Recientes actitudes suyas, en concreto una preciosa carta publicada en El País en la que hacía –no se posicionaba en exceso- un llamamiento al entendimiento en Cataluña, y el que la misma le costara insultos de todo tipo por parte de xenófobos, supremacistas y talibanes independentistas, me acabaron de granjear la simpatía por una mujer que siempre me ha transmitido buen rollo y decencia, aunque sus formas a veces me hayan resultado un poco repipis dicho desde el más absoluto respeto, pero tal como lo puedan ser las mías o las de cualquier otro sin que ello suponga rechazo o desdoro alguno.
El caso es que acudí en su momento a ver expectante este trabajo suyo dado los elogios recibidos allá donde se había presentado y a la –aunque de esto hay que desconfiar en los últimos tiempos- buena pinta que ofrecía su tráiler.
Consiguió que me volviera a reconciliar plenamente con su cine. Disfruté a lo grande durante toda su proyección, salí encantado de la sala, flotando. Me encantó la hermosísima reivindicación que lleva a cabo de los libros, de la lectura, de su poder balsámico para suplir carencias afectivas, para soñar, evadirse, vivir otras vidas y trasladarse a otros mundos… Todo ello basándose en el impagable material literario de Penelope Fitzgerald. No me extraña que la cineasta se sienta plenamente identificada con la escritora y con esta obra.
Pero trata igualmente del coraje, de la pasión, de los sueños… incluyendo los frustrados, de la amistad, de la soledad, de la bondad. También de la estrechez de miras, de los recelos infundados, de los dañinos prejuicios y de las mentes intolerantes, obtusas o cerradas.

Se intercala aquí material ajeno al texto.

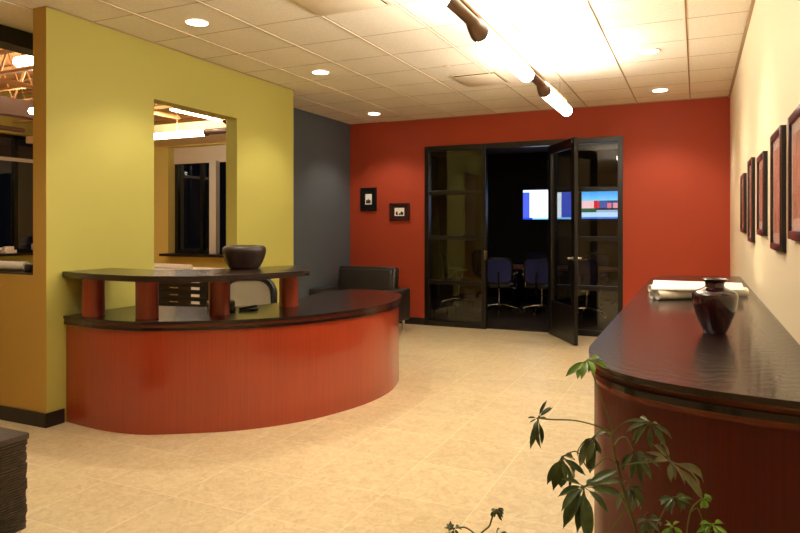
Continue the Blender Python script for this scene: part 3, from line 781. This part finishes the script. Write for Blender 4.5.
# ------------------------------------------------------------------ lobby lights
lx, lz = -1.165, 2.60
hm = mat('brown_metal_housing', (100, 74, 52), .35, metal=.3)
t = empty('linear_pendant', (lx, 3.0, lz)); tag(t, 'long suspended tube light with brown joints above the lobby floor', 'light')
segs = [(1.90, 3.05), (3.70, 4.87), (5.50, 6.52)]
for a, c in segs:
    b = B(); tube(b, [(0, a - 3.0, 0), (0, a - 2.98, 0), (0, c - 3.02, 0), (0, c - 3.0, 0)], [.04, .053, .053, .04], 20); obj('lamp_tube', b, M['tube_glow'], t)
for a, c in ((.9, 1.88), (3.06, 3.68), (4.88, 5.48)):
    b = B(); tube(b, [(0, a - 3.0, .03), (0, c - .10 - 3.0, .03)], .034, 14)
    tube(b, [(0, c - .17 - 3.0, .03), (0, c - .12 - 3.0, .01), (0, c - .01 - 3.0, 0)], [.034, .040, .058], 20); obj('joint_housing', b, hm, t)
for a, c in segs:                                   # the upward lamps above each diffuser
    li = bpy.data.lights.new('uplight_lamp', 'AREA'); li.energy = 25; li.color = (1, .94, .83); li.shape = 'RECTANGLE'; li.size = .08; li.size_y = c - a - .1
    lo_ = bpy.data.objects.new('uplight_lamp', li); COL.objects.link(lo_); lo_.parent = t; lo_.location = (0, (a + c) / 2 - 3.0, .095); lo_.rotation_euler = (PI, 0, 0)
b = B(); box(b, -.02, .02, .9 - 3.0, 6.40 - 3.0, .072, .088); obj('top_rail', b, M['steel_tan'], t)
for y in (1.5, 3.45, 4.4, 6.15):
    b = B(); tube(b, [(0, y - 3.0, .088), (0, y - 3.0, HC - lz)], .003, 6); obj('suspension_cable', b, M['chrome'], t)

DL = [(-3.548, 3.941, 'recessed downlight above the front of the reception desk'), (-3.534, 5.746, 'recessed downlight above the back of the reception desk'),
      (-4.143, 8.168, 'recessed downlight in the ceiling near the grey and red corner'), (-.393, 6.304, 'recessed downlight nearer the camera over the long counter'),
      (-.388, 8.156, 'recessed downlight closest to the red wall on the right'), (-3.54, 2.1, None), (-.39, 4.45, None)]
tr = mat('white_trim_ring', (232, 214, 184), .35)
for k, (x, y, lb) in enumerate(DL):
    t = empty('recessed_light', (x, y, HC)); tag(t, lb or 'recessed downlight in the lobby ceiling outside the photo frame', 'light', 'recessed ceiling downlights')
    b = B(); lathe(b, [(.082, -.002), (.098, -.004), (.100, -.008), (.096, -.010), (.084, -.008), (.082, -.002)], (0, 0, 0), 32); obj('trim_ring', b, tr, t)
    b = B(); lathe(b, [(0, -.006), (.083, -.006), (.083, -.003), (0, -.003)], (0, 0, 0), 32); obj('lens', b, M['lamp_glow'], t)
    li = bpy.data.lights.new('downlight_lamp', 'SPOT'); li.energy = 46; li.color = (1, .90, .76); li.spot_size = math.radians(112); li.spot_blend = .55; li.shadow_soft_size = .07
    lo_ = bpy.data.objects.new('downlight_lamp', li); COL.objects.link(lo_); lo_.parent = t; lo_.location = (0, 0, -.03)

# ceiling vents, sprinkler
def vent(x0, x1, y0_, y1_, label):
    t = empty('ceiling_vent', ((x0 + x1) / 2, (y0_ + y1_) / 2, HC)); tag(t, label, 'vent', 'ceiling air vents')
    w_, h_ = (x1 - x0) / 2, (y1_ - y0_) / 2; b = B()
    for q in ((-w_, w_, -h_, -h_ + .03), (-w_, w_, h_ - .03, h_), (-w_, -w_ + .03, -h_ + .03, h_ - .03), (w_ - .03, w_, -h_ + .03, h_ - .03)): box(b, q[0], q[1], q[2], q[3], -.012, -.004)
    obj('frame', b, tr, t)
    b = B(); box(b, -w_ + .03, w_ - .03, -h_ + .03, h_ - .03, -.006, -.004); obj('recess', b, mat('vent_dark', (70, 52, 36), .8), t)
    b = B(); box(b, -w_ + .036, w_ - .036, -h_ + .036, h_ - .05, -.026, -.018, bev=.003); obj('face_plate', b, mat('vent_plate', (236, 220, 192), .5), t)
vent(-2.37, -1.86, 6.43, 7.02, 'square ceiling air vent nearest the glass doors')
vent(-2.59, -1.97, 3.61, 4.20, 'square ceiling air vent at the top edge of the photo, left of the tube light')
b = B(); lathe(b, [(0, -.012), (.03, -.010), (.036, -.001), (0, -.001)], (0, 0, 0), 20); o = obj('sprinkler_cover', b, tr); o.location = (-2.26, 6.05, HC - .001); tag(o, 'tiny round sprinkler cover on the ceiling beside the vent', 'sprinkler')

# ------------------------------------------------------------------ potted umbrella plant in the foreground
F_, YAW, PY, CH = 647.7, .4293, 226.7, 1.4557
fw_ = Vector((-math.sin(YAW), math.cos(YAW), 0)); rt_ = Vector((math.cos(YAW), math.sin(YAW), 0)); CAM = Vector((0, 0, CH))
PD = 1.62
def at(x, y, d=0.0):
    """world point of a spot measured on the photograph, d metres behind the plant's main stem"""
    D = PD + d
    return CAM + (fw_ + rt_ * ((x - 400) / F_) + Vector((0, 0, 1)) * ((PY - y) / F_)) * D
def leafmat(name, c1, c2):
    m = mat(name, c1, .38, spec=.45); v = coords(m); n, r = noise_color(m, c1, c2, v, 30, 3); L(m, r.outputs['Color'], BS(m).inputs['Base Color'])
    BS(m).inputs['Subsurface Weight'].default_value = 0
    return m
lf_dark = leafmat('dark_leaf', (50, 70, 34), (78, 102, 50)); lf_young = leafmat('young_leaf', (92, 138, 36), (120, 168, 52)); lf_grey = leafmat('dull_leaf', (92, 100, 66), (116, 122, 84))
stem_m = mat('green_stem', (96, 104, 44), .5); bark = mat('brown_stem', (84, 72, 40), .7)
root_p = at(644, 560); px_, py_ = root_p.x, root_p.y
plant = empty('umbrella_plant', (px_, py_, 0)); tag(plant, 'potted umbrella plant with drooping fingered leaves in the foreground, before the counter', 'plant')
PO = Vector((px_, py_, 0))
def leaflet(bm, base, tip, width, droop, nrm):
    ax = tip - base; ln = ax.length
    if ln < 1e-4: return
    ax.normalize(); side = ax.cross(nrm)
    if side.length < 1e-3: side = ax.orthogonal()
    side.normalize(); up = side.cross(ax).normalized()
    n_ = 9; rows = []
    for i in range(n_ + 1):
        t_ = i / n_
        if t_ < .12: w_ = .06 + .1 * t_ / .12
        else:
            s_ = (t_ - .12) / .88; w_ = .16 + math.sin(PI * s_ ** .85) * .92 if s_ < 1 else 0
            w_ = min(w_, 1.0) * (1 if s_ < .72 else max(0.02, 1 - ((s_ - .72) / .28) ** 1.7))
        w_ *= width * .5
        c = base + ax * (ln * t_) + up * (droop * ln * math.sin(PI * t_))
        fold = .35
        rows.append([bm.verts.new(c - side * w_ + up * w_ * fold), bm.verts.new(c - side * w_ * .5 + up * w_ * fold * .35), bm.verts.new(c), bm.verts.new(c + side * w_ * .5 + up * w_ * fold * .35), bm.verts.new(c + side * w_ + up * w_ * fold)])
    for i in range(n_):
        for k in range(4): bm.faces.new((rows[i][k], rows[i][k + 1], rows[i + 1][k + 1], rows[i + 1][k]))
rp = random.Random(11)
def cluster(hub, hd, tips, m_, wr=.30):
    bm = B(); h = at(*hub, hd); tips = list(tips)
    for q in tips[:]:
        if rp.random() < .8:
            a_ = rp.choice((-1, 1)) * rp.uniform(.25, .5); k_ = rp.uniform(.7, .95); dx, dy = q[0] - hub[0], q[1] - hub[1]
            tips.append((hub[0] + k_ * (dx * math.cos(a_) - dy * math.sin(a_)), hub[1] + k_ * (dx * math.sin(a_) + dy * math.cos(a_)) + 1, rp.uniform(.0, .07), wr * .85))
    for q in tips:
        x, y = q[0], q[1]; dd = q[2] if len(q) > 2 else rp.uniform(-.05, .05)
        tp = at(x, y, hd + dd); ln = (tp - h).length
        st = h + (tp - h) * .10
        nrm = (CAM - h).normalized() * rp.uniform(.5, .9) + Vector((rp.uniform(-.4, .4), rp.uniform(-.3, .3), rp.uniform(.3, .8)))
        leaflet(bm, st, tp, ln * .67 * (q[3] if len(q) > 3 else wr), rp.uniform(.04, .14), nrm)
        tube(bm, [h, st + (tp - h) * .04], .0011, 5)
    for v_ in bm.verts: v_.co -= PO
    o = obj('leaf_cluster', bm, m_, plant, recalc=False)
def stalk(pts, r, m_=None, name='leaf_stalk'):
    bm = B(); P = catmull([at(*p) for p in pts], 6)
    tube(bm, [p - PO for p in P], r, 7); obj(name, bm, m_ or stem_m, plant)
# stems: (x, y, depth offset)
stalk([(644, 600, 0), (636, 533, 0), (627, 505, 0), (620, 479, .0), (615, 455, 0), (612.5, 437, 0), (610.5, 424, 0), (603, 402, 0), (596, 383, 0), (590, 362, 0)], .0022, stem_m, 'main_stem')
stalk([(644, 600, 0), (636, 533, 0), (622, 485, 0), (617, 460, 0)], .0038, bark, 'main_stem')
stalk([(611, 433, 0), (597, 426, -.02), (575, 420.5, -.05), (552, 419.5, -.07), (538, 418, -.08)], .0018)
cluster((538, 418), -.08, [(547, 400), (553, 407.5), (549.5, 420.5), (541, 449), (530, 449.5), (527.5, 418), (534, 436)], lf_dark, .26)
cluster((588, 359), 0, [(565, 377, -.02, .34), (581, 380, -.04, .36), (594, 376, -.05, .36), (608, 369, 0, .36), (602, 360, .04)], lf_young, .36)
stalk([(613, 440, 0), (607, 432, .02), (601, 430, .02), (594, 436, .0)], .0016)
cluster((594, 436), .0, [(581, 458), (587, 464, -.04), (590, 474, .02, .34), (601, 454), (611, 438, .05), (584, 447)], lf_dark, .32)
stalk([(613.5, 446, 0), (620, 438, .02), (627, 438, .03), (633, 450, .03)], .0016)
cluster((633, 451), .03, [(624, 470), (631, 480), (642, 485), (652, 481), (646, 462, .06)], lf_dark, .30)
stalk([(612, 433, 0), (622, 424, -.02), (634, 420, -.03), (649, 421, -.04)], .0017)
cluster((650, 422), -.04, [(627, 420, .0), (625.5, 433), (634, 446), (652, 451), (666, 448), (662, 432, .05), (640, 417, .05)], lf_dark, .28)
stalk([(617, 467, 0), (632, 463.5, -.02), (652, 462, -.05), (670, 461, -.06)], .0017)
cluster((670, 460), -.06, [(656, 444), (645, 452, 0, .26), (653, 462, -.03, .34), (671, 483, -.04, .34), (685, 485, -.03, .3), (704, 502, -.02, .24), (700, 491, .05, .24)], lf_grey, .3)
stalk([(616, 463, 0), (605, 458, -.04), (590, 470, -.06), (570, 456, -.07), (563, 455, -.08)][:3] + [(577, 452, -.07), (563, 456, -.08)], .0016)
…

Sugiere de paso una preciosa historia de amor contenido, que no sé por qué, o puede que sí lo sepa, me hace retrotraerme a otra de hace años, muy parecida en lo que a su exquisitez formal se refiere, la entablada entre Emma Thompson y Anthony Hopkins en “Lo que queda del día”.
Cuenta, además, con una secuencia sobre algo que siempre he proclamado en muchas de mis reivindicaciones acerca del formato papel y que ahora lo veo plasmada en una pantalla, es ese momento en que Florence Green aspira un libro precisamente porque le encanta su olor… y su textura y su presentación.
Y con qué tacto interpreta a esa mujer tesonera, le da vida, Emily Mortimer. Qué elegante, encantadora está en esa fiesta con ese vestido de color teja. Le dan adecuada réplica, Bill Nighy (ya había rodado bajo órdenes de Coixet “Elegy” y “Aprendiendo a conducir”), como alma gemela de aquella, y la insidiosa, dominante y despreciable Patricia Clarkson (estos son algunos trabajos más relevantes de esta magnífica actriz estadounidense: “Vías cruzadas/The station agent”, “Retrato de April”, “Buenas noches, y buena suerte”, “Cairo Time”), como la señorona del lugar Violet Gamart.
El final es triste y en parte esperanzador, precioso… en cualquier caso, reblandece mis lagrimales.
Atención a la voz en off (en la versión original claro) de la siempre fascinante Julie Christie.
Sin duda fue la mejor película española que vi en 2017 (junto con la de otra catalana, Carla Simón y su “Verano 1993”), una de las mejores de aquella temporada y la mejor de Coixet hasta la fecha. Ya son cinco las que me encantan de ella (añádase a las anteriormente citadas su segunda obra, “A los que aman”, aunque no esté lograda y resulte un tanto irregular) y otras tantas las que se me atragantan, pero ahora no vienen al caso.
Curiosamente el año anterior al de “La librería” se estrenaba por estas fechas, ésta británico-estadounidense, “El editor de libros”, que también suponía de otra manera un canto a la literatura. Y tres antes no se olvide la muy bonita “La ladrona de libros”. Incluso no está de más citar la igualmente contemporánea “El ladrón de palabras”.
Merecieron la pena los siete años transcurridos desde que se pusieron los primeros cimientos de este proyecto. Lo conseguido es una íntima, recogida, delicada propuesta de sensible orfebrería que despliega una emoción sin alardes. Y es que parafraseando una frase que aquí se dice, entre libros (o películas, añado de mi cosecha) nadie se puede sentir solo.